(PROBLEM TO WORK ON) Return only the lines from the start of the records through the line that contains "S.camera = co", inclusive; leave out all pictures.

[Start of DATA IN THIS EXERCISE]

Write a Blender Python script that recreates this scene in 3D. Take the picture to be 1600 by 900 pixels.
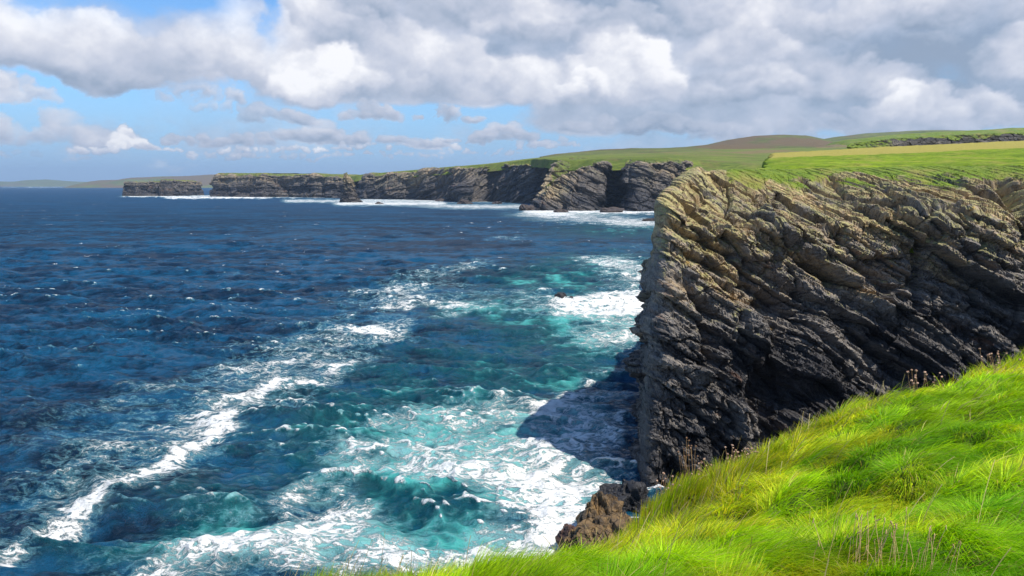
import bpy, math, random
import numpy as np
from math import radians, sin, cos, tan, atan, atan2, sqrt, pi
rng = np.random.default_rng(7)
random.seed(7)
S = bpy.context.scene
C = S.collection
for o in list(bpy.data.objects): bpy.data.objects.remove(o)

# ------------------------------------------------------------------ camera
F = 1186.0; CX = 800.0; HY = 289.0; EYE = 30.0
TH = atan((450 - HY) / F)
cam = bpy.data.cameras.new('camera'); co = bpy.data.objects.new('camera', cam); C.objects.link(co)
cam.sensor_width = 36; cam.lens = 36 * F / 1600
cam.clip_start = 0.1; cam.clip_end = 90000
co.location = (0, 0, EYE); co.rotation_euler = (pi / 2 - TH, 0, 0)
S.camera = co

# ------------------------------------------------------------------ light
SUN = np.array([0.46, -0.36, 0.92]); SUN /= np.linalg.norm(SUN)
SUN_EL = math.asin(SUN[2]); SUN_AZ = atan2(SUN[0], SUN[1])
sl = bpy.data.lights.new('sun', 'SUN'); so = bpy.data.objects.new('sun', sl); C.objects.link(so)
sl.energy = 4.6; sl.angle = radians(0.53); sl.color = (1.0, 0.95, 0.86)
from mathutils import Vector
so.rotation_euler = Vector(SUN).to_track_quat('Z', 'Y').to_euler()
so.location = (60, -30, 120)
S.view_settings.view_transform = 'Standard'; S.view_settings.look = 'None'
S.view_settings.gamma = 1.0; S.view_settings.use_curve_mapping = False
S.view_settings.exposure = 0.3
S.render.engine = 'CYCLES'
S.cycles.volume_bounces = 0
S.cycles.max_bounces = 6; S.cycles.diffuse_bounces = 2; S.cycles.glossy_bounces = 2
S.cycles.transparent_max_bounces = 8; S.cycles.transmission_bounces = 2

# ------------------------------------------------------------------ node helper
class G:
    """tiny expression layer over a node tree"""
    def __init__(s, nt): s.nt = nt; s.n = nt.nodes; s.l = nt.links
    def put(s, sock, v):
        if isinstance(v, V): s.l.new(v.s, sock)
        elif v is not None:
            if hasattr(sock, 'default_value'):
                try: sock.default_value = v
                except Exception:
                    sock.default_value = tuple(v) + (1.0,) if len(v) == 3 else v[:3]
    def m(s, op, a, b=None, c=None, clamp=False):
        n = s.n.new('ShaderNodeMath'); n.operation = op; n.use_clamp = clamp
        for i, v in enumerate((a, b, c)): s.put(n.inputs[i], v)
        return V(s, n.outputs[0])
    def vm(s, op, a, b=None, scale=None):
        n = s.n.new('ShaderNodeVectorMath'); n.operation = op
        s.put(n.inputs[0], a); s.put(n.inputs[1], b)
        if scale is not None: s.put(n.inputs['Scale'], scale)
        return V(s, n.outputs['Value' if op in ('LENGTH', 'DOT_PRODUCT') else 'Vector'])
    def ss(s, x, a, b, lo=0.0, hi=1.0, kind='SMOOTHSTEP'):
        n = s.n.new('ShaderNodeMapRange'); n.interpolation_type = kind
        for i, v in enumerate((x, a, b, lo, hi)): s.put(n.inputs[i], v)
        return V(s, n.outputs[0])
    def mix(s, f, a, b):
        n = s.n.new('ShaderNodeMix'); n.data_type = 'RGBA'
        s.put(n.inputs['Factor'], f); s.put(n.inputs[6], a); s.put(n.inputs[7], b)
        return V(s, n.outputs[2])
    def noise(s, v, scale=1, detail=4, rough=.5, dist=0, out='Fac', typ='FBM'):
        n = s.n.new('ShaderNodeTexNoise')
        n.noise_dimensions = '3D'; n.noise_type = typ
        s.put(n.inputs['Vector'], v)
        for k, x in (('Scale', scale), ('Detail', detail), ('Roughness', rough), ('Distortion', dist)): s.put(n.inputs[k], x)
        return V(s, n.outputs[out])
    def vor(s, v, scale=1, feat='F1', out='Distance', rand=1):
        n = s.n.new('ShaderNodeTexVoronoi'); n.feature = feat
        s.put(n.inputs['Vector'], v); s.put(n.inputs['Scale'], scale); s.put(n.inputs['Randomness'], rand)
        return V(s, n.outputs[out])
    def xyz(s, x, y, z):
        n = s.n.new('ShaderNodeCombineXYZ')
        for i, v in enumerate((x, y, z)): s.put(n.inputs[i], v)
        return V(s, n.outputs[0])
    def sep(s, v):
        n = s.n.new('ShaderNodeSeparateXYZ'); s.put(n.inputs[0], v)
        return [V(s, o) for o in n.outputs]
    def attr(s, name, out='Fac'):
        n = s.n.new('ShaderNodeAttribute'); n.attribute_name = name
        return V(s, n.outputs[out])
    def pos(s): return V(s, s.n.new('ShaderNodeNewGeometry').outputs['Position'])
    def nrm(s): return V(s, s.n.new('ShaderNodeNewGeometry').outputs['True Normal'])
    def bump(s, h, strength=1, dist=1, normal=None):
        n = s.n.new('ShaderNodeBump'); s.put(n.inputs['Height'], h)
        s.put(n.inputs['Strength'], strength); s.put(n.inputs['Distance'], dist)
        if normal: s.put(n.inputs['Normal'], normal)
        return V(s, n.outputs[0])
class V:
    def __init__(s, g, sock): s.g = g; s.s = sock
    def __add__(s, o): return s.g.m('ADD', s, o)
    __radd__ = __add__
    def __sub__(s, o): return s.g.m('SUBTRACT', s, o)
    def __rsub__(s, o): return s.g.m('SUBTRACT', o, s)
    def __mul__(s, o): return s.g.m('MULTIPLY', s, o)
    __rmul__ = __mul__
    def __truediv__(s, o): return s.g.m('DIVIDE', s, o)
def material(name):
    m = bpy.data.materials.new(name); m.use_nodes = True
    nt = m.node_tree; nt.nodes.clear()
    g = G(nt); g.out = nt.nodes.new('ShaderNodeOutputMaterial')
    g.b = nt.nodes.new('ShaderNodeBsdfPrincipled')
    nt.links.new(g.b.outputs[0], g.out.inputs['Surface'])
    return m, g

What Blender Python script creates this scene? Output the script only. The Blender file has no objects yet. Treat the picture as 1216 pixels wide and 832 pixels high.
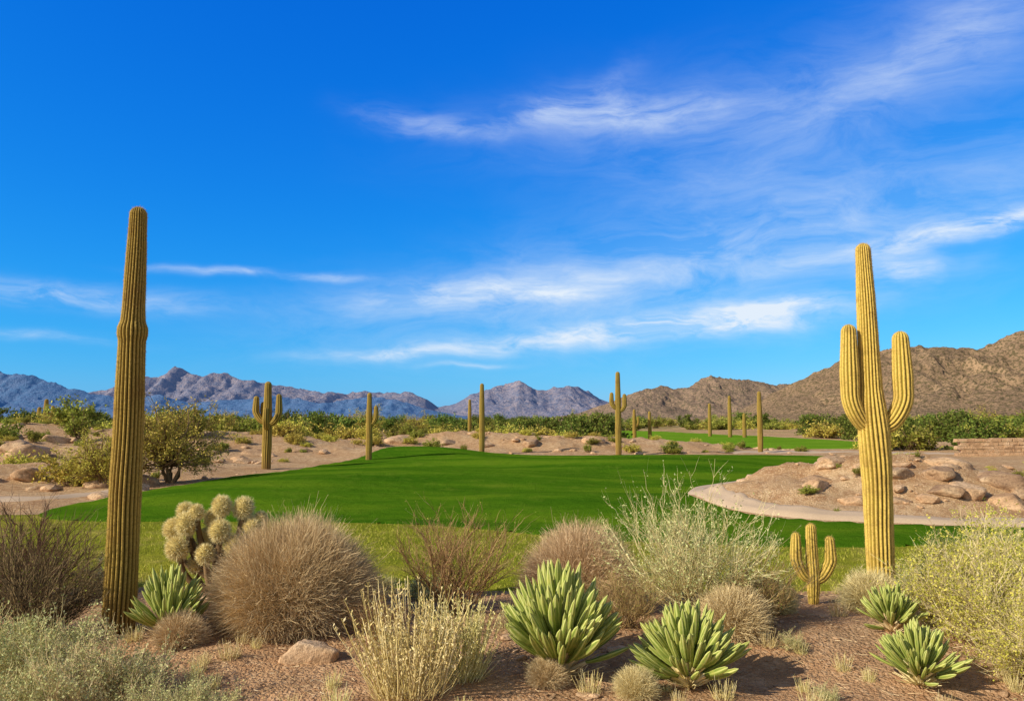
import bpy, math, numpy as np
from mathutils import Vector, noise as mn
rng = np.random.default_rng(11)
scene = bpy.context.scene
CAMH = 2.6

# ---------------------------------------------------------------- noise
def vnoise(x, y, seed=0):
    x = np.asarray(x, float); y = np.asarray(y, float)
    xi = np.floor(x).astype(np.int64); yi = np.floor(y).astype(np.int64)
    fx = x-xi; fy = y-yi
    u = fx*fx*(3-2*fx); v = fy*fy*(3-2*fy)
    def h(a, b):
        n = (a*374761393+b*668265263+seed*144269504) & 0xffffffff
        n = ((n ^ (n >> 13))*1274126177) & 0xffffffff
        return ((n ^ (n >> 16)) & 0xffff)/65535.0
    a = h(xi, yi); b = h(xi+1, yi); c = h(xi, yi+1); d = h(xi+1, yi+1)
    return (a*(1-u)+b*u)*(1-v)+(c*(1-u)+d*u)*v
def fbm(x, y, o=4, seed=0, g=.5):
    s = 0; a = 1; t = 0
    for i in range(o):
        s = s+a*(vnoise(x*2**i+i*17.3, y*2**i-i*9.1, seed+i)-.5)*2; t += a; a *= g
    return s/t
def ridged(x, y, o=4, seed=0, g=.5):
    s = 0; a = 1; t = 0
    for i in range(o):
        s = s+a*(1-np.abs(vnoise(x*2**i+i*7.7, y*2**i+i*3.1, seed+i)*2-1)); t += a; a *= g
    return s/t
def sstep(a, b, x):
    t = np.clip((x-a)/(b-a), 0, 1); return t*t*(3-2*t)

# ---------------------------------------------------------------- polygons
def smooth_poly(pts, n=8, closed=True):
    p = np.array(pts, float); N = len(p); out = []
    rngi = range(N) if closed else range(N-1)
    for i in rngi:
        if closed: p0, p1, p2, p3 = p[(i-1) % N], p[i], p[(i+1) % N], p[(i+2) % N]
        else: p0, p1, p2, p3 = p[max(i-1, 0)], p[i], p[i+1], p[min(i+2, N-1)]
        for k in range(n):
            t = k/n
            out.append(.5*((2*p1)+(-p0+p2)*t+(2*p0-5*p1+4*p2-p3)*t*t+(-p0+3*p1-3*p2+p3)*t**3))
    if not closed: out.append(p[-1])
    return np.array(out)
def sdist(poly, x, y, near=False):
    x = np.ravel(x); y = np.ravel(y); best = np.full(x.shape, 1e18); inside = np.zeros(x.shape, bool)
    bx = np.zeros(x.shape); by = np.zeros(x.shape)
    N = len(poly)
    for i in range(N):
        ax, ay = poly[i]; cx, cy = poly[(i+1) % N]
        dx, dy = cx-ax, cy-ay; L = dx*dx+dy*dy+1e-12
        t = np.clip(((x-ax)*dx+(y-ay)*dy)/L, 0, 1)
        qx = ax+t*dx; qy = ay+t*dy; d = (x-qx)**2+(y-qy)**2
        m = d < best; best[m] = d[m]; bx[m] = qx[m]; by[m] = qy[m]
        if ay != cy:
            c = ((ay > y) != (cy > y)) & (x < (cx-ax)*(y-ay)/(cy-ay)+ax)
            inside ^= c
    s = np.sqrt(best)*np.where(inside, 1, -1)
    return (s, bx, by) if near else s

FAIR = smooth_poly([(-11.5, 20.5), (-6.5, 20.2), (-2.2, 19.6), (0.8, 17.8), (3, 16.8), (6.5, 16.2), (9, 16.6), (12, 17.4), (16, 18.0), (17, 18.6),
                    (13, 18.9), (10.5, 19.2), (7.6, 20.2), (6.0, 21.8), (5.5, 24.5), (6.4, 28), (9, 32), (14, 36), (20, 42), (23, 50), (21, 55.5), (15, 57),
                    (9, 57), (4, 56), (-1, 57), (-5, 58), (-8, 56), (-10, 49), (-11, 41), (-12, 33), (-12.6, 27), (-13.2, 23)])
ROUGH = smooth_poly([(-22, 15), (-14, 13.4), (-8, 12.6), (-3, 12.6), (0, 12.3), (3, 12.2), (6, 12.4), (10, 13), (15, 14.5), (21, 17.0), (18, 17.9),
                     (12, 18.0), (6, 18.5), (1, 20), (-6, 22), (-12, 22.2), (-17, 21), (-22, 19)])
FAR = smooth_poly([(5, 158), (20, 165), (33, 150), (36, 110), (37, 86), (33, 70), (26, 69), (19, 72), (14.5, 83), (11, 108)])
def sd_box(poly, x, y):
    r = np.full(x.shape, -9.0)
    m = (x > poly[:, 0].min()-3) & (x < poly[:, 0].max()+3) & (y > poly[:, 1].min()-3) & (y < poly[:, 1].max()+3)
    if m.any(): r[m] = sdist(poly, x[m], y[m])
    return r

# ---------------------------------------------------------------- terrain
BUMPS = [(11.4, 25.2, 3.7, 3.8, 1.08), (16.6, 25.2, 5.2, 4.4, .50), (8.6, 23.8, 2.6, 2.6, .34),
         (-6, 54.5, 4.5, 4, .6), (-4, 33, 7, 4.5, .50), (7, 42, 7, 5, .5), (-8.5, 27, 4, 3.4, .30), (2, 24, 4.6, 2.6, .28), (-3, 44, 5, 3, .3), (15, 48, 5, 4, .35),
         (3, 66, 9, 5, 1.0), (-7, 68, 7, 5, .95), (14, 67, 5, 4, .45),
         (-19, 60, 9, 8, 1.0), (-33, 62, 12, 9, 1.35), (-50, 66, 14, 12, 1.7), (-24, 44, 6, 5, .8), (-34, 48, 8, 5, 1.1),
         (-21, 33, 3.5, 3, .6), (-17.5, 38, 3, 3, .5), (46, 72, 12, 8, .4),
         (4.2, 9.6, 1.4, 1.2, .14), (-3, 8.4, 1.6, 1.0, .08), (1.5, 9.3, 2.4, .9, .12)]
SMOOTHB = {(-6, 54.5), (-4, 33), (7, 42), (-8.5, 27), (2, 24), (-3, 44), (15, 48)}
def H(x, y, full=True):
    x = np.asarray(x, float); y = np.asarray(y, float); shp = x.shape; x = np.ravel(x); y = np.ravel(y)
    z = np.zeros(x.shape); rocky = np.zeros(x.shape)
    for cx, cy, rx, ry, h in BUMPS:
        g = np.exp(-(((x-cx)/rx)**2+((y-cy)/ry)**2)**1.25)
        z += h*g
        if h > .3 and not ((cx, cy) in SMOOTHB): rocky = np.maximum(rocky, g)
    dist = np.hypot(x, y)
    z += .35*fbm(x/28, y/28, 3, 3)*sstep(60, 110, dist)+2.0*fbm(x/260, y/260, 3, 5)*sstep(300, 900, dist)
    t = np.maximum(np.maximum(sd_box(FAIR, x, y), sd_box(ROUGH, x, y)), sd_box(FAR, x, y))
    turf = sstep(-.9, -.1, t)
    r = .07*fbm(x/.9, y/.9, 4, 9)+.12*fbm(x/3.5, y/3.5, 3, 19)
    r += sstep(.10, .5, rocky)*(.50*(ridged(x/2.6+.2*y, y/1.8, 4, 23)-.55)+.22*fbm(x/.9, y/.9, 3, 31))
    z = z+r*(1-turf)*np.where(dist > 200, 0, 1)
    if full: z = z-.14*sstep(.05, .6, t)
    return z.reshape(shp)
def hz(x, y): return float(H(np.array([x]), np.array([y]))[0])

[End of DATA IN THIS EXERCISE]

(ANSWER FOR THIS EXERCISE)
Write a Blender Python script that recreates this scene in 3D. Take the picture to be 1600 by 900 pixels.
import bpy, math, random
import numpy as np
from math import radians, sin, cos, tan, atan, atan2, sqrt, pi
rng = np.random.default_rng(7)
random.seed(7)
S = bpy.context.scene
C = S.collection
for o in list(bpy.data.objects): bpy.data.objects.remove(o)

# ------------------------------------------------------------------ camera
F = 1186.0; CX = 800.0; HY = 289.0; EYE = 30.0
TH = atan((450 - HY) / F)
cam = bpy.data.cameras.new('camera'); co = bpy.data.objects.new('camera', cam); C.objects.link(co)
cam.sensor_width = 36; cam.lens = 36 * F / 1600
cam.clip_start = 0.1; cam.clip_end = 90000
co.location = (0, 0, EYE); co.rotation_euler = (pi / 2 - TH, 0, 0)
S.camera = co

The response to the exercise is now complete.